Updates on the transponder project in general and the novel DSP based transponder system have been provided at both the AMSAT-UK and the AMSAT_NA meetings during the past few months. The relevant “Proceedings” give in depth information and are available from the respective organisations.

In outline there will be a U/S linear transponder with selectable DSP or analogue system providing at least 50kHz bandwidth. The transponder will have approx 10 watts of RF power which will be fed to two simple 0dB linear antennas. This configuration is required as the attitude control of the spacecraft may not be under control after the initial 28-day mission period. Work on the final link budgets is still underway but initial results confirm that a larger S band antenna will be needed by users than was required for satisfactory operation through AO40.

The 70cms receiver will also use a pair of linear antennas so circular polarisation of the groundstation antennas will be required.

The AMSAT sub-system is an additional back-up facility for the satellite and will operate alternately with the main S-band (2.0-2.2GHz) communication sub-system that is being provided by the COMM_PL team at the University of Wroclaw. We will also be providing the usual 400bps telemetry and the ability for command stations to send telecommands to the satellite and to receive downlink mission data via the “A” blocks in the 400bps data stream.

A full day meeting of the team was held in London on Saturday 18th November 2006 to further progress the work and here are some of the “headlines”

PRESENT: G3WDG, G3VZV, G0MRF, G4DDK, G7OCD, G6LVB, W3GEY (ON6UG was on holiday and apologised)

It was agreed to construct, before the end of the year, a full size aluminium model of the satellite structure to enable verification of antenna radiation from different attitudes.

The satellite has a CAN bus and we noted that we need to find out lots more about the full details of the specific CAN implementation, also what has happened about the planned Internet based CAN simulation development system.

It was agreed that we should check if any other subsystems and payloads will be especially sensitive to low level radiation at any particular frequencies. (Radiation from switch mode power supplies could give them problems – also we need to verify that our IFs do not clash with the COMM_PL system)

We need to check that the COMM_PL transmissions will not block our 435MHz receiver; therefore we need to identify the locations of their transmitter antennas and obtain their wideband output spectrum plots. Equally we must also ensure that our 2.4GHz TX will not radiate noise at 435MHz. Additional filtering may be required.

G4DDK discussed the choice still available between having a PLL or crystal local oscillator for the sub-system. For noise and other reasons it is likely that we will develop a crystal oscillator and multiplier configuration.

A simple hardware beacon is required for safe mode operation in the event of major OBC failure.
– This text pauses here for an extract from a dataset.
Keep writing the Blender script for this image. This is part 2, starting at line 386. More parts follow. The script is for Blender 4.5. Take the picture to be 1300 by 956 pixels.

G6LVB showed a circuit of a simple “ESEO” CW beacon where the speed of the CW could be temperature dependent!

G6LVB provided an update on the DSP system and noted that it will have a 3-day watchdog timer that will perform a hard reboot to the system.

We noted that the other teams need to be aware of risk of the solar panel wiring acting as antennas and bringing S-Band signals back inside the structure.

G0MRF described the switch mode power supply system and requested updates on the precise voltages and currents that would be need by each board.

G3WDG presented the results that he has achieved with 2 Engineering Model PA units, circulators, power splitters and dividers. The results show high efficiency, good linearity and full stability.

It was agreed that we should try to obtain some of the honeycomb structure panel material to perform some thermal tests with it.

Frequencies were agreed for completion of the IARU coordination form.

The proposed frequencies are as follows: The centre of the transponder on the S-Band downlink would be 2400.100MHz with a bandwidth of either +/-25kHz (analogue or DSP) or up to +/- 50kHz (DSP transponder only) The analogue beacon would be on 2401.150MHz (ie 25 kHz above nominal edge of transponder passband). The DSP beacon would be at 2400.100MHz

UHF uplink would be 435.900 centre of RX passband with nominal bandwidth of +/-25kHz if analogue or up to +/-50kHz if DSP. The transverter would invert.

We hope to finalise these frequencies within the next two months.

It was agreed to produce a “Flatsat”, with the hardware completed by end of March 2007 for delivery and demonstration to ESTEC. It was noted that the software would not be complete by then as considerable interface with the other teams will be needed to achieve “fully operational status”!